Brian Duggan
Brian Duggan has long concerned himself with questions and difficulties within labor and leisure, history and tradition, politics and popular entertainment: their insidious rapport, their respective traces in the social, cultural and geographical landscapes. Called one of the “most grounded, incisive artists working in Ireland today” (Ara H.Merjian; ARTFORUM, Critics’ Picks August 2013), Duggan trained as a sculptor. He works in large-scale installations, smaller stone and wood sculptures sound and video. He concerns himself with more or less dramatic events in crisis, in a prosaic, subtle, but no less disconcerting way.

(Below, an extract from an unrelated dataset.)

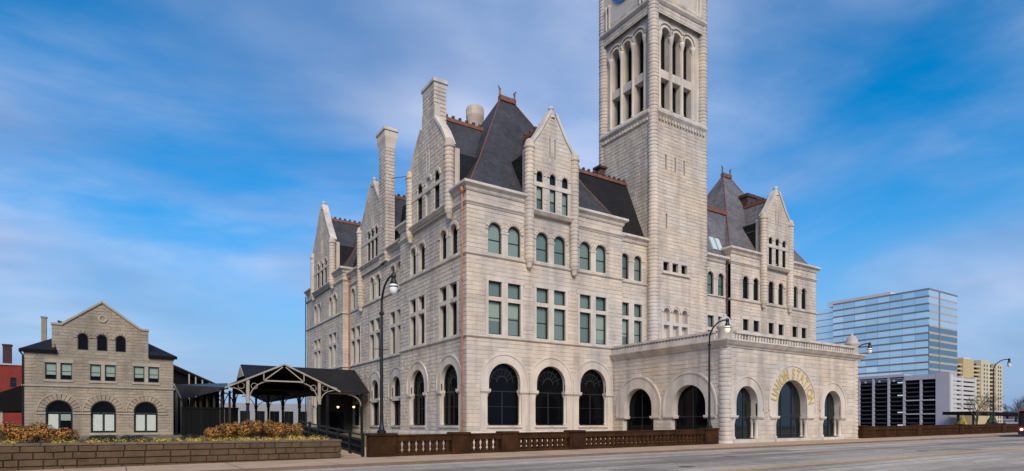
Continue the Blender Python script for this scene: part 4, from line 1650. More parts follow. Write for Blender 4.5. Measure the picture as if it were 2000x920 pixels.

A striking feature in Duggan’s projects is his obvious willingness to invite others to join him in the creation of collaborative spaces and productions. In fact, a consistent element of his artistic practice is a careful and considered engagement with the audience, inviting them into the artwork sometimes without the viewers even realizing it. For that, he has worked for over twenty years inside and outside institutions and museums, artist-run spaces and the street. Often it is this participation that brings the projects into a critical space that opens up new ways of thinking.

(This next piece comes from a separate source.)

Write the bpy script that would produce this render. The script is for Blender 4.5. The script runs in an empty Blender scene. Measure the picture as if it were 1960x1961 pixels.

Duggan’s work is deeply historical and political. On many occasions, only one seemingly unspectacular piece of evidence or a lead, such as a story, a photograph or a letter, initiate careful research into the subject matter only to find ways into a new installation, video, or performance. His installations and film work are always very well-researched and grounded in material history. Upon entering his installations and spaces, one is often taken on voyages in space and time inhabited by dichotomies of here and there, past and present, social and political. A certain theatricality is always intended and, from time to time, results in humorous work that simultaneously makes statements about art, the overlooked individual, and society.
Although Duggan’s work has an attractive fun element to it, it is in fact deeply political on several levels. “If politics is a mediation between interests, could art spaces become a mediator in society with a different agenda, keeping in mind the fragmentary and repressed, the forgotten, the non-represented groups, and the unheard-of? This leads to a definition of the spaces of conflict which is deeply political. (…)” (Fiona Fullam, Catalogue essay for Everything can be done, in principle, Visual Carlow 2012).

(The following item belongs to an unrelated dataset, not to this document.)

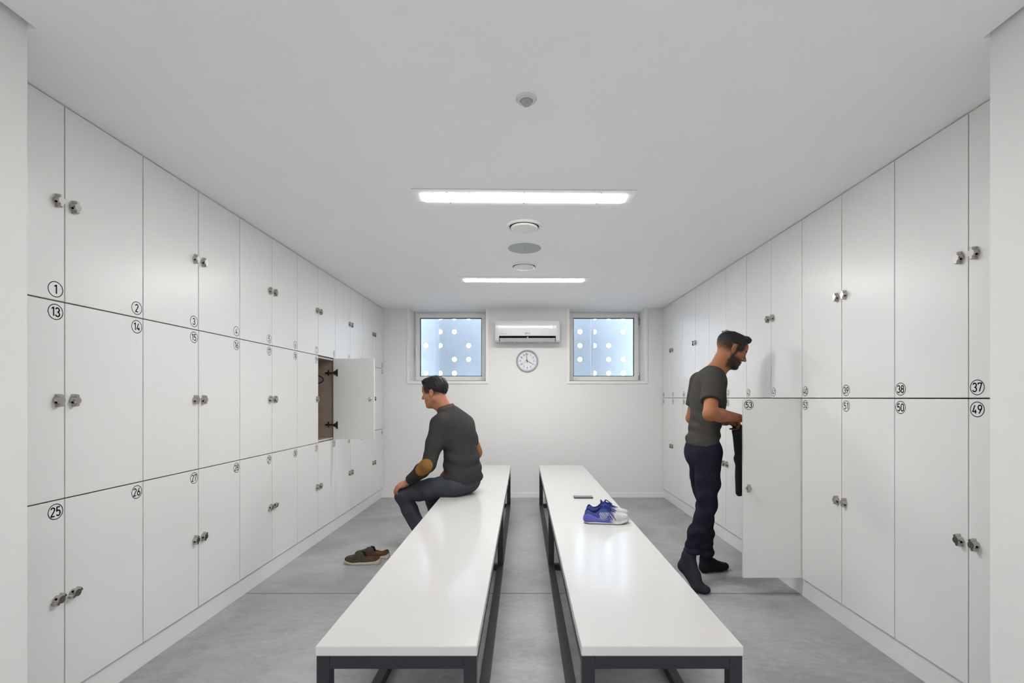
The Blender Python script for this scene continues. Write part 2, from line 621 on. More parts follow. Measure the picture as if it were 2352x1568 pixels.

Brian Duggan lives and works in Dublin. He graduated from CCAD in Cork and received his MFA from IADT in Dublin. His work is included in the permanent collections of the Arts Council, The Hugh Lane Gallery, the OPW national collection, Trinity College Dublin, the National portrait collection and the Irish Museum of Modern Art as well as private collections in Ireland and Europe. Solo exhibitions include: Project Dublin, Crawford Art Gallery, Balzer Projects Basel, ISCP New York, Limerick City Gallery, Visual, Carlow, RuaRed, Crawford Gallery Cork, Irish Museum of Modern Art Process room, Dublin City Gallery the Hugh Lane, G126 and Pallas Heights. In 2018 he premiered his film Demonstrable Progress. This innovative project used original footage from inside the storage tanks of Sellafield nuclear facility accompanied by a new musical performance on piano four hands, written especially for the film by composer David Bremner. This will be released on vinyl with Farpoint Recordings in 2024. Furthermore, he was the co-founder and co-curator and co-director of the multi platform Pallas Heights Studios Projects in Dublin from 1996 to 2009 with artists Mark Cullen and Gavin Murphy.